Subsidi Dihapus, Pasar Diuji
Pernyataan McNeill datang setelah Kongres AS pada Juli 2024 meloloskan “Big Beautiful Bill”, kebijakan andalan Presiden Donald Trump yang menghapus insentif pajak untuk kendaraan listrik:
- Kredit pajak $7.500 untuk EV baru, dan
- Kredit pajak $4.000 untuk EV bekas.
Kedua skema tersebut resmi berakhir pada 30 September 2024, mengakhiri satu dekade dukungan fiskal yang sebelumnya mempercepat adopsi EV di AS.
Menurut Motor Intelligence, kendaraan listrik dan hybrid menyumbang 20% dari total penjualan mobil baru di AS pada 2024, menandai transisi besar di industri otomotif modern.
McNeill menegaskan, “Harga EV yang kini lebih terjangkau akan tetap menjadi katalis utama. Banyak model baru di bawah $40.000, dan itu membuat pasar semakin inklusif.”
Musk: “Ini Bisa Jadi Tantangan Sementara”
Meski mantan eksekutif Tesla optimistis, CEO Tesla Elon Musk menilai dampak penghapusan subsidi akan terasa setidaknya dalam jangka pendek.

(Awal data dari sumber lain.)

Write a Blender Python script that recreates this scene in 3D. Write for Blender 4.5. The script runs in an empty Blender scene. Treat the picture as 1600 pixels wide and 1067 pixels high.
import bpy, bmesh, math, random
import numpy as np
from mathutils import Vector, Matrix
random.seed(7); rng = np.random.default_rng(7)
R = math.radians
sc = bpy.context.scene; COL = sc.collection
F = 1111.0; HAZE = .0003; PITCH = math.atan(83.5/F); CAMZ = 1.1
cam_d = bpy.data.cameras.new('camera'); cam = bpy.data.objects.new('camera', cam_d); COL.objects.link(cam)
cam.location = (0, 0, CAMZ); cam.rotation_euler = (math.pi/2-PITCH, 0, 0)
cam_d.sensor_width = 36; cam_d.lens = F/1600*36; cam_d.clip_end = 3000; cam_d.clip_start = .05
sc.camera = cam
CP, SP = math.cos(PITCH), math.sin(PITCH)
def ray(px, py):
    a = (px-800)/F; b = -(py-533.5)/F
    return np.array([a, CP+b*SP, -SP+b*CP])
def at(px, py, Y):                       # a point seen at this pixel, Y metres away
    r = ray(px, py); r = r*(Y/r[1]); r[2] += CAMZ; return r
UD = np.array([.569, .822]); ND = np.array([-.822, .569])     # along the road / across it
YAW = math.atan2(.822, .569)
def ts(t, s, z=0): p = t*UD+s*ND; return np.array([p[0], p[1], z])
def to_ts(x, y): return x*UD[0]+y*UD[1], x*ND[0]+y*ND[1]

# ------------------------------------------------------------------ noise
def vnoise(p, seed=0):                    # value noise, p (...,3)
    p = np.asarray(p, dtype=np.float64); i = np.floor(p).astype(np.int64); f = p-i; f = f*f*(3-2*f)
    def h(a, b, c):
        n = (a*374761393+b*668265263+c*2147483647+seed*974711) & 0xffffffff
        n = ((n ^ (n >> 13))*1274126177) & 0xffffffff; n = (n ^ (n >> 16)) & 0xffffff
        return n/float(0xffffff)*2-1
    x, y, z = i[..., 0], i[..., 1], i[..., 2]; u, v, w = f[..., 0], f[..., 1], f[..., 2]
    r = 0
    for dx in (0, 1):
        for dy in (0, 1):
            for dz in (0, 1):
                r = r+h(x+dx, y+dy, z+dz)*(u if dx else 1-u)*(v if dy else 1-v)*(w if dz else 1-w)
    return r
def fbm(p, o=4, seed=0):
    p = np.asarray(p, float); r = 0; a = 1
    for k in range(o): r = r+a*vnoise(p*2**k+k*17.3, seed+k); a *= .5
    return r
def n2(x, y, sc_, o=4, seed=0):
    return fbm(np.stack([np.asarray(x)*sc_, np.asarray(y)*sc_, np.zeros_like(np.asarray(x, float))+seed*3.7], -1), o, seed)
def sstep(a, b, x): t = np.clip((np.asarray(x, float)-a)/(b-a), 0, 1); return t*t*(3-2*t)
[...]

Dalam earnings call pada Juli lalu, Musk menyebut penghapusan insentif akan lebih merugikan kompetitor dibanding Tesla, karena sebagian besar produsen lain masih bergantung pada dukungan fiskal untuk menjaga margin harga.
“Ini akan menjadi periode transisi yang aneh. Kami mungkin akan melalui beberapa kuartal yang sulit, tapi jangka panjangnya, ini bisa justru memperkuat posisi Tesla,” kata Musk.

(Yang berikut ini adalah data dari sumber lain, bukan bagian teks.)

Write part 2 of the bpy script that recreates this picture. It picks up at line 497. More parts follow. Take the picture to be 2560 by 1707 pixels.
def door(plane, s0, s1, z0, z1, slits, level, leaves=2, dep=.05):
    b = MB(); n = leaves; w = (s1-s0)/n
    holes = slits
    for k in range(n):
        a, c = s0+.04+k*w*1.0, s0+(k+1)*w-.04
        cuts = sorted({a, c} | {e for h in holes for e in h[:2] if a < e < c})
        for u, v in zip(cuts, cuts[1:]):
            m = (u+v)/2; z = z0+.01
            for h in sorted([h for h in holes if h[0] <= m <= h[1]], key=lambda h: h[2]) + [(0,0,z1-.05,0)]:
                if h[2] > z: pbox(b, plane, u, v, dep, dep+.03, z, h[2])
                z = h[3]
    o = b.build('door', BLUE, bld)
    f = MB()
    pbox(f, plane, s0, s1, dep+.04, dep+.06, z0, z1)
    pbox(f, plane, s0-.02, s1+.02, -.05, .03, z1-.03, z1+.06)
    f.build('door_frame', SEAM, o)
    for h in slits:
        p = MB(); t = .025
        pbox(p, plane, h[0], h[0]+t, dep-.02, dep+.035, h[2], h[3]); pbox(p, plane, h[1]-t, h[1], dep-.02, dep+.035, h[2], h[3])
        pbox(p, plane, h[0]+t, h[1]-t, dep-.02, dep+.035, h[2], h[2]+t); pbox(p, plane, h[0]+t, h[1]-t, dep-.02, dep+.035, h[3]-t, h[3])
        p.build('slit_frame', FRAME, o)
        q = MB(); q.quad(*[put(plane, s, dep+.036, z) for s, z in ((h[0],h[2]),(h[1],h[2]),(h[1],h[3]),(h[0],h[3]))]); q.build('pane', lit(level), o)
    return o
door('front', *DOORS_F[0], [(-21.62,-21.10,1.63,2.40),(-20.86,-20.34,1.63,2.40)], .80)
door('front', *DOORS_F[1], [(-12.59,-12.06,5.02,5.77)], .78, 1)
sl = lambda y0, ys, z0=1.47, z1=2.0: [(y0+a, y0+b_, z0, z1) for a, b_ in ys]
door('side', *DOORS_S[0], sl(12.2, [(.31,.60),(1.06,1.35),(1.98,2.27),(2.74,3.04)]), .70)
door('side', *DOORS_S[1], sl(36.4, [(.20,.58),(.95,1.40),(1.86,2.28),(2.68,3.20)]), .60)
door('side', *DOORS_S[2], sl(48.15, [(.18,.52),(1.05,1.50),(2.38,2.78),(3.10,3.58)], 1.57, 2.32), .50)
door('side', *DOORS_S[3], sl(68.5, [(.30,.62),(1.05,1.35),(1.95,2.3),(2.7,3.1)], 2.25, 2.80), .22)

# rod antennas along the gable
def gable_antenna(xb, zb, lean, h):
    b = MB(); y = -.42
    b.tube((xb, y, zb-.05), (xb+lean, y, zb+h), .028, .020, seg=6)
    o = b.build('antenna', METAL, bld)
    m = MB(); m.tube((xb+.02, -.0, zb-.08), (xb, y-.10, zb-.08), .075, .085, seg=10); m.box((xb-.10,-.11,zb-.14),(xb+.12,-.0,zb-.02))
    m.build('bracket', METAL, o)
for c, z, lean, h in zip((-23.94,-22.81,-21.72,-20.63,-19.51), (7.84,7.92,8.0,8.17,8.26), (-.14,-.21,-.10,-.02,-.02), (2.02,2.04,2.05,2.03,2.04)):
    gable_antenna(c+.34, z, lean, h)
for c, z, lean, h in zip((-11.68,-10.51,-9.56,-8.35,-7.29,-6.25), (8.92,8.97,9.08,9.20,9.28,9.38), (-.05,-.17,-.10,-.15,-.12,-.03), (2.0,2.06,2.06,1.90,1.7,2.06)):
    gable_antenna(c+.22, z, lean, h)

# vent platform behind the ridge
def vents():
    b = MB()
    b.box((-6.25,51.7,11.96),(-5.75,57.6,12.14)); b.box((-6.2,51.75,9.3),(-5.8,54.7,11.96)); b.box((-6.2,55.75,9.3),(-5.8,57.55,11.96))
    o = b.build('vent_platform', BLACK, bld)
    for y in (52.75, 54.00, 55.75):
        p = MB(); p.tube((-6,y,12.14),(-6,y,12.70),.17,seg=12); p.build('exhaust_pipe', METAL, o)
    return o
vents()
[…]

“Penjualan Bisa Turun Separuh”
Sementara itu, CEO Ford Motor Co. Jim Farley justru memperingatkan dampak yang jauh lebih serius. Dalam konferensi di Detroit, Farley memperkirakan penjualan EV di AS bisa turun hingga 50% setelah insentif dihapus.
“Industri ini akan tetap hidup, tapi volumenya akan jauh lebih kecil dari yang kita bayangkan,” ujarnya.
Ford, yang saat ini tengah memperluas produksi model listrik seperti F-150 Lightning dan Mustang Mach-E, sebelumnya mengandalkan skema subsidi untuk menjaga daya saing harga di segmen pickup dan SUV listrik.
Persaingan Baru, Lanskap EV Berubah
Meski kebijakan baru berpotensi menekan jangka pendek, pasar EV AS kini jauh lebih kompetitif. Selain Tesla, deretan produsen seperti Rivian, Lucid Motors, Hyundai, Kia, Toyota, hingga General Motors terus merilis model listrik lintas segmen dari kendaraan kompak hingga SUV premium.
Faktor lain yang turut mendorong ketahanan pasar adalah penurunan harga baterai global hingga 20% sepanjang 2024, berkat efisiensi rantai pasokan dan produksi sel lithium yang lebih murah dari Asia.
Dengan ekosistem infrastruktur pengisian daya yang makin luas lebih dari 73.000 titik charging publik di AS pasar EV kini dinilai telah mencapai titik kritis menuju kemandirian tanpa subsidi.
Transisi energi kini bukan lagi soal dukungan pemerintah, tapi soal daya tahan industri. Ketika insentif fiskal berakhir, pemain yang mampu bertahan hanyalah mereka yang efisien, inovatif, dan memiliki loyalitas merek yang kuat.
Jika prediksi McNeill benar, maka penghapusan subsidi justru akan menjadi ujian kedewasaan bagi pasar EV Amerika.